Turkey keeps key interest rate at 37 percent

As expected, the Turkish Central Bank left its key interest rate unchanged at 37 percent. The Monetary Policy Committee made this decision on April 22. The overnight rate also remained stable at 40 percent.
In its statement, the central bank noted that the underlying inflation trend had declined in March. However, leading indicators pointed to a slight increase again in April. Monetary policymakers are closely monitoring high and highly volatile energy prices, as well as their impact on costs, the economy, and inflation.

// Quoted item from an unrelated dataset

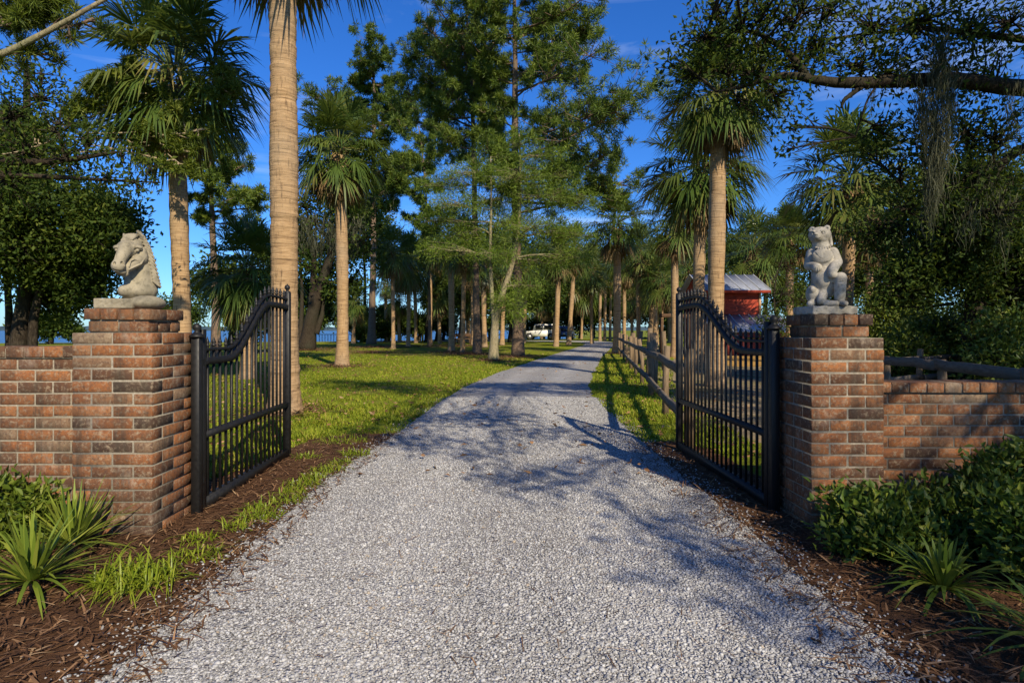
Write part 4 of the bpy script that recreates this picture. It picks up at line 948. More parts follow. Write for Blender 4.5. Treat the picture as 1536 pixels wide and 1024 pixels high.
pine('pine_tree', 'mossy pine with thick trunk left of the grove', 557, 48, [(558, 480), (560, 380), (560, 250), (562, 150), (560, 110)], .33,
     auto(561, 105, 330, [30, 60, 70, 60, 50, 60], [30, 55, 65, 60, 50, 55], 24, 3, 10, 1.0, 2.5), 303, .42, .055, moss=[(P(560 + 28 * math.sin(k * 2.1), 225 + 9 * (k % 9), 47.5), 2.6, .5, 26) for k in range(16)], br=.09, tone=.4)
pine('pine_tree', 'thin crooked pine between the mossy pine and the grove', 644, 40, [(645, 460), (642, 380), (640, 300), (634, 230), (628, 190)], .11,
     auto(634, 185, 400, [25, 35, 28, 35], [20, 30, 28, 30], 13, 4, 8, .6, 1.5), 304, .34, .045)
pine('pine_tree', 'slim dark pine trunk behind the left gate', 324, 20, [(324, 480), (322, 420), (318, 330), (316, 250), (312, 180)], .16,
     auto(318, 215, 345, [26, 30, 36, 40], [30, 50, 70, 60], 11, 5, 10, .9, 1.2) + [(320, 325, 288, 325, 0, .15)], 305, .22, .028)
# near pine limb at the upper left
pine('pine_tree', 'pine whose bare orange limb crosses the top left corner', -260, 6, [(-262, 400), (-255, 250), (-240, 120), (-215, -60), (-200, -300)], .17,
     [(10, 0, 60, -10, .2, 1.2), (-10, 40, 60, 20, 0, 1.0), (0, 78, 45, 60, .3, .5), (-30, 30, 20, 5, .3, 1.3), (60, 48, 110, 5, .3, .35), (130, 16, 200, -30, 0, .5), (-60, 40, -10, 90, 0, 1.0), (-100, 0, 30, -40, 0, 1.2), (100, 30, 95, 55, .1, .12)],
     306, .13, .008, leaf='bright_leaf', nl=22, group=None, br=.02, per=26, spread=.45)
def add_limb(owner_label, pts, ra, rb_, mat):
    own = [o for o in bpy.data.objects if o.get('label') == owner_label][0]; mb = MB(); tube(mb, spline(pts, 24), np.linspace(ra, rb_, 24), 9, .5, True, .04, np.random.default_rng(8))
    mb.build('limb', mat, own, np.array(own.location))
add_limb('pine whose bare orange limb crosses the top left corner', [P(-245, 170, 6), P(-120, 130, 6), P(0, 84, 6), P(60, 54, 6), P(110, 26, 6), P(170, -8, 6), P(260, -50, 6)], .042, .014, M['bark_cyp'])
# cedar with bright tufts overlapping the palm behind the horse
cg = np.random.default_rng(7)
cb = [(0, 232, 90, 205, 0, .25), (90, 195, 150, 140, 0, .8), (120, 180, 190, 118, 0, .8), (60, 205, 170, 200, .2, .15), (150, 160, 230, 135, .1, .8), (150, 205, 250, 200, .2, .25), (200, 200, 270, 165, 0, .6), (220, 205, 300, 190, .1, .5), (180, 170, 250, 150, .3, .6), (240, 215, 290, 225, .1, .4), (130, 150, 140, 105, .2, .7), (170, 130, 200, 95, .1, .7), (260, 150, 335, 110, .2, .9), (300, 150, 350, 130, .1, .7), (250, 230, 285, 262, .1, .45), (110, 190, 120, 150, 0, .6), (120, 215, 230, 235, .1, .05), (100, 230, 220, 215, .1, .05), (130, 200, 240, 190, .15, .05)]
pine('cedar_tree', 'cedar with bright green tufts and pale bare twigs over the horse head palm', -150, 9.6, [(-150, 420), (-140, 330), (-110, 280), (-60, 250), (0, 230)], .11, cb, 307, .13, .016, bark='twig', leaf='bright_leaf', nl=22, per=26, group=None, cat='tree', br=.02, spread=.36)
# forked cypress-like tree in front of the pines
limb_tree('cypress_tree', 'feathery light green tree with a forked trunk in front of the tall pines', 'tree', (wx(740, 22), 22, 0),
    [P(740, 545, 22), P(741, 500, 22), P(746, 460, 22), P(765, 410, 22), P(777, 360, 22), P(781, 290, 22), P(779, 200, 22)], .17,
    [(P(x, y, 22) + np.array([0, d, 0]), (r * 1.3, r, r * .42), int(n * .95), 32) for x, y, d, r, n in
     ((780, 215, 0, .6, 40), (750, 235, .5, .8, 55), (815, 240, -.4, .8, 55), (700, 262, 0, .9, 60), (655, 272, .3, .7, 45), (850, 262, .3, .8, 55), (770, 270, -.6, 1.0, 70), (730, 300, .5, 1.0, 70), (820, 295, -.5, 1.0, 70), (870, 300, .4, .7, 50), (680, 310, -.4, .9, 60), (645, 330, .2, .7, 45), (760, 330, .3, 1.0, 70), (800, 345, -.5, 1.0, 70), (850, 350, .2, .8, 60), (700, 350, .5, .9, 60), (660, 375, -.3, .7, 40), (740, 385, -.6, .8, 50), (820, 390, .5, .8, 50), (860, 385, 0, .6, 40), (790, 430, .3, .7, 40), (760, 450, -.4, .5, 30), (770, 470, -.2, .4, 20))],
    M['bark_cyp'], M['cypress_leaf'], .17, .019, 203, tipspread=.15, fall=.2, r1=.03, twig=.007,
    extra=[([P(742, 500, 22), P(738, 450, 22), P(735, 380, 22), P(737, 300, 22), P(736, 235, 22)], .10, .02)])
# gnarled mossy oak at the left of the lawn
limb_tree('mossy_oak', 'gnarled leaning oak hung with moss left of the lone palm', 'tree', (wx(462, 34), 34, 0),
    [P(460, 525, 34), P(464, 490, 34), P(474, 450, 34), P(488, 410, 34), P(500, 370, 34), P(510, 320, 34)], .42,
    [(P(x, y, 34), r, 45, 9) for x, y, r in ((500, 310, 1.5), (470, 330, 1.3), (455, 300, 1.2), (440, 350, 1.2), (530, 330, 1.4), (540, 370, 1.2), (520, 290, 1.3), (455, 400, .9), (530, 420, .9), (495, 430, .6), (550, 300, 1.3))],
    M['bark_oak'], M['oak_leaf'], .26, .13, 204, tipspread=.3, twig=.02, extra=[([P(466, 490, 34), P(470, 430, 34), P(472, 380, 34), P(462, 330, 34)], .26, .10), ([P(474, 500, 34), P(484, 470, 34), P(486, 440, 34)], .2, .05)],
    moss=[(P(455 + 7 * k, 318 + 9 * (k % 4), 33.4), 1.9, .28, 40) for k in range(13)])

# great live oak overhanging from the right
oakc = [(P(x, y, 6.2) + np.array([0, d, 0]), (r * 1.25, r * 1.3, r * .95)  , int(n * 1.15), 8) for x, y, d, r, n in
  ((1060, 60, 0, .28, 34), (1090, 95, .1, .26, 30), (1040, 100, .2, .2, 20), (1110, 40, 0, .3, 34), (1130, 110, 0, .24, 26), (1150, 60, .2, .3, 34), (1120, 150, .1, .22, 22), (1165, 150, 0, .22, 22), (1185, 190, 0, .16, 12), (1180, 225, 0, .10, 6), (1200, 95, .1, .3, 32), (1190, 30, -.2, .32, 36), (1240, 60, .2, .32, 34), (1250, 15, 0, .3, 30), (1290, 90, .1, .3, 28), (1310, 40, 0, .32, 34), (1340, 100, .1, .28, 26), (1370, 50, -.1, .34, 34), (1420, 90, .1, .34, 34), (1400, 20, .1, .34, 34), (1460, 50, 0, .36, 36), (1500, 100, .2, .34, 34), (1520, 30, 0, .36, 36), (1360, 180, .4, .26, 20), (1340, 215, .4, .22, 16), (1380, 240, .3, .26, 20), (1420, 200, .3, .34, 30), (1470, 180, .2, .36, 36), (1520, 190, .2, .36, 36), (1500, 250, .3, .36, 36), (1440, 270, .3, .34, 30), (1400, 310, .4, .34, 30), (1530, 310, .2, .34, 34), (1010, 92, .1, .12, 8), (1075, 15, 0, .26, 24), (1145, 5, 0, .3, 26))]
g = np.random.default_rng(31)
shade = [(np.array([x + g.normal(0, .3), y + g.normal(0, .3), z + g.normal(0, .3)]), (r, r, r * .7), 95, 6, 1.9) for x, y, z, r in  # out-of-view leaf clumps, added to cast shade on wall, drive and lawn
  ((6.3, -2.2, 4.4, .95), (5.9, -1.2, 3.9, .7), (7.2, -3.6, 5.2, 1.2), (8.4, -2.6, 5.6, 1.3), (9.5, -.6, 6.0, 1.4), (8.0, .6, 5.6, 1.2), (10.2, 1.8, 6.2, 1.4), (8.8, 3.2, 5.8, 1.2), (10.8, 4.6, 6.0, 1.4), (11.5, -3, 6.0, 1.4), (9.4, -4.4, 5.0, 1.2), (7.2, -5.0, 5.0, 1.1), (12, 1, 6.5, 1.5), (9.6, -2, 4.6, 1.0), (7.4, -1.6, 3.8, .8), (6.6, -.4, 4.4, .9), (7.6, .2, 4.2, .9), (8.6, 1.4, 4.6, .9), (6.2, 3.6, 5.6, 1.0), (7.4, 4.2, 5.2, 1.0), (5.4, 4.6, 5.2, .7))] + [(np.array([x, y, z]), (r, r, r * .6), 22, 6, 1.5) for x, y, z, r in ((3.7, -3.1, 4.6, .35), (3.95, -3.9, 4.7, .4), (4.3, -4.6, 4.6, .45), (3.3, -1.9, 4.5, .4), (2.9, -1.0, 4.6, .5), (2.0, -.6, 4.8, .5), (3.2, -2.6, 5.0, .4), (2.5, -1.6, 5.2, .45), (4.6, -5.2, 4.8, .5), (1.9, -.9, 5.4, .4))] + [(np.array([x, y, z]), (r, r, r * .6), n, 6, 1.7) for x, y, z, r, n in ((2.7, .5, 5.0, .55, 44), (3.3, .2, 5.3, .5, 36), (2.2, .2, 5.1, .45, 30), (3.5, -.6, 5.0, .4, 24), (3.0, .3, 8.2, 1.0, 90), (2.2, .9, 8.1, .9, 80), (3.8, -.3, 8.0, .8, 60), (1.5, 1.5, 8.2, .6, 40))]
limb_tree('live_oak', 'great live oak spreading its dark bough and moss over the right side', 'tree', (9.6, 4.5, 0),
    [(9.6, 4.5, -.1), (9.5, 4.5, 1.2), (9.2, 4.4, 2.4), (9.4, 3.4, 3.8), (9.6, 2.0, 5.0), (9.8, .8, 6.0)], .42, oakc + shade, M['bark_oak'], M['oak_leaf'], .075, .032, 205, tipspread=.085, limb_k=.055, twig=.006,
    extra=[([(9.2, 4.4, 2.4), (7.6, 5.4, 3.25), P(1540, 138, 6.2), P(1480, 126, 6.2), P(1420, 117, 6.2), P(1350, 122, 6.2), P(1280, 126, 6.2), P(1225, 124, 6.2), P(1190, 108, 6.2), P(1150, 118, 6.2), P(1110, 132, 6.2), P(1075, 138, 6.2)], .115, .012),
           ([P(1215, 122, 6.2), P(1190, 85, 6.2), P(1155, 58, 6.2), P(1120, 45, 6.2), P(1060, 50, 6.2)], .04, .01), ([P(1300, 125, 6.2), P(1265, 150, 6.2), P(1262, 162, 6.2)], .03, .012), ([P(1320, 122, 6.2), P(1300, 150, 6.2), P(1283, 205, 6.2)], .014, .006),
           ([(9.2, 4.4, 2.4), (7.0, 5.6, 3.6), P(1536, 60, 6.4), P(1420, 45, 6.4), P(1380, 40, 6.4), P(1220, 62, 6.4)], .06, .012), ([(9.3, 4.4, 2.2), P(1560, 200, 6.6), P(1500, 245, 6.6), P(1475, 290, 6.6), P(1440, 330, 6.6)], .07, .025), ([P(1500, 245, 6.6), P(1440, 275, 6.6), P(1360, 290, 6.6)], .03, .01)],
    moss=[(P(1408 + dx, 40 + dy, 6.0), ln, sp_, 120) for dx, dy, ln, sp_ in ((0, 10, .7, .07), (-6, 60, .9, .08), (5, 90, 1.0, .07), (-3, 130, .9, .06), (-8, 175, .8, .05), (-24, 100, .6, .05), (18, 70, .6, .05), (-12, 215, .6, .035))] + [(P(1350, 75, 6.1), .5, .04, 30), (P(1308, 160 - 30, 6.1), .35, .03, 20), (P(1520, 120, 6.1), .8, .08, 60), (P(1480, 230, 6.4), .7, .08, 60), (P(1450, 300, 6.4), .5, .08, 50), (P(1505, 280, 6.4), .8, .06, 60)])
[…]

Energy prices remain the key risk
Analysts expect the central bank to adopt a wait-and-see approach for now. William Jackson of Capital Economics stated that the Turkish central bank is likely to keep interest rates unchanged for several more months, provided energy prices do not rise significantly again. He considers a resumption of the easing cycle possible in the third quarter. His forecast: The one-week repo rate could stand at 33 percent by the end of 2026.
In fact, the effective funding rate is already higher than the policy rate. Since March 1, the central bank has suspended its one-week repo auctions. As a result, commercial banks must rely more heavily on overnight funding. The weighted average refinancing costs and the TLREF market rate therefore stand at around 40 percent.
Inflation outlook remains uncertain
Official consumer price inflation fell to 30.87 percent year-over-year in March, down from 31.53 percent in February. Nevertheless, expectations for the end of 2026 remain elevated.
In February, the central bank had already raised its inflation forecast for the end of 2026 to a range of 15 to 21 percent. Previously, it had expected 13 to 19 percent. Given higher energy prices, market participants may now anticipate significantly higher figures.
The central bank’s next inflation report is scheduled for May 14. At that time, the central bank is expected to update its assumptions regarding energy prices and inflation.
Oil price assumptions under pressure
In February, the central bank was still forecasting an average Brent oil price of around $60 per barrel for 2026. According to the central bank’s previous estimates, a 10 percent increase in oil prices raises overall inflation by about 0.8 percentage points.
Finance Minister Mehmet Şimşek presented a significantly higher assumption in London in early April: Turkish government economists now expect an average Brent price of $85 per barrel for 2026. This could increase inflation by 3.6 to 4.4 percentage points by the end of 2026.
At the same time, the USD/TRY exchange rate has remained under control so far. Following the easing of tensions in the Middle East, portfolio inflows into Turkey have also picked up again.
Next meeting in June
The next interest rate meeting will take place on June 11. Currently, most observers expect no change. However, should capital inflows stabilize, an interest rate cut of 100 basis points could return to the agenda.
Prior to the recent regional escalation, the central bank had already begun its rate-cutting cycle. The key interest rate fell to 37 percent in January, after standing at 46 percent in July 2025. At the March meeting, the rate remained unchanged.